As his sidekicks proliferate, the new Batman (George Clooney) almost seems superfluous to the story, which is turned over to the villains. This time out it's Arnold Schwarzenegger's Mr. Freeze - a giant human popsicle who turns his enemies to ice - and Uma Thurman's Poison Ivy - an eco-freak femme fatale with a deadly venom kiss - who team up to bring Gotham City to its knees. Arnold's silver-skinned Mr. Freeze makes a wonderful objet d'art, but ""Revenge is a dish best served cold'' is not a line that trips mellifluously off the Big Guy's tongue. Uma is amateurish as the mousy botanist Dr. Pamela Isley, but once she metamorphoses into the vampy Mae West-ian Ms. Ivy, her appeal is self-evident.

As for our heroes, Chris O'Donnell's Robin has become a petulant brat, Alicia Silverstone's Batgirl is a Valley Girl lightweight, and the attempt to wring pathos from Alfred the butler's terminal illness produces not a single genuine emotion. How is Clooney? He's got all the right stuff to be terrific, and nothing to play. Screenwriter Akiva Goldsman has written quips, not characters: in lieu of a part, Clooney just wears a mischievous little smile to go along with his anatomically enhanced rubber suit.

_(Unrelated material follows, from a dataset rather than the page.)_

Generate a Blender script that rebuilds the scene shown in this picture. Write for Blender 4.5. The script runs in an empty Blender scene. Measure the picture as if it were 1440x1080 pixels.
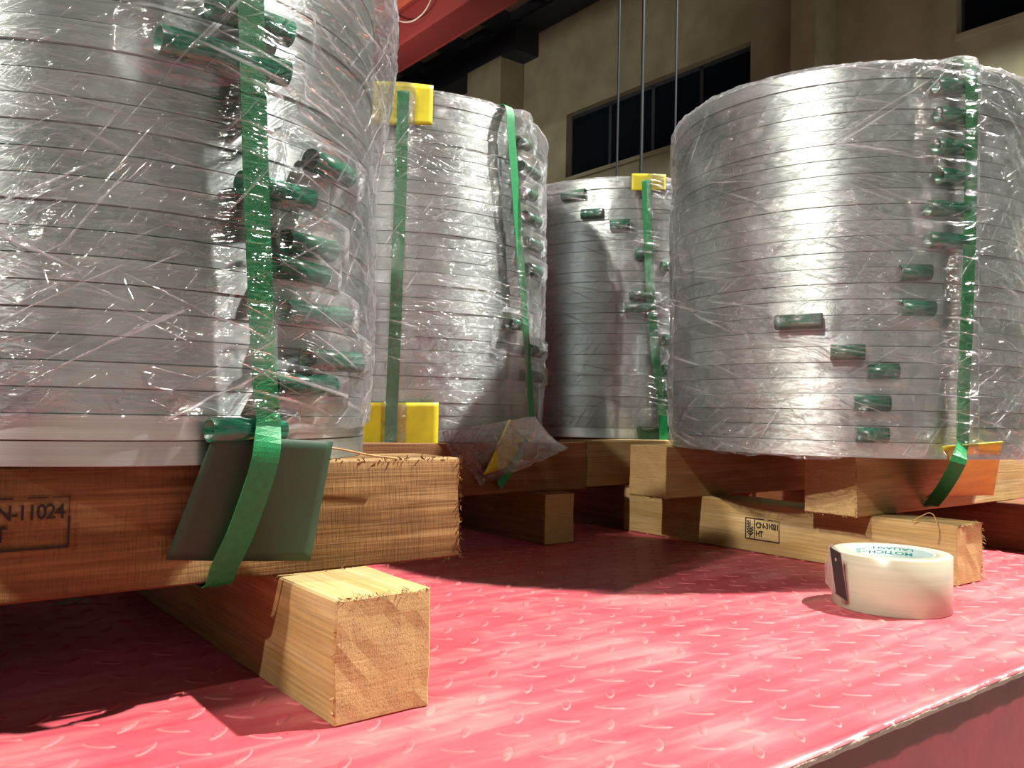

Joel Schumacher still seems miscast as a Bat-action director: he stages the mayhem confusingly and the comedy too broadly. He does, however, have an eye for spectacle: the one aspect of ""Batman'' that remains seductive is designer Barbara Ling's Gotham City. There's a potent, dangerous allure to these looming cityscapes. If only the drama were commensurate to their wonder.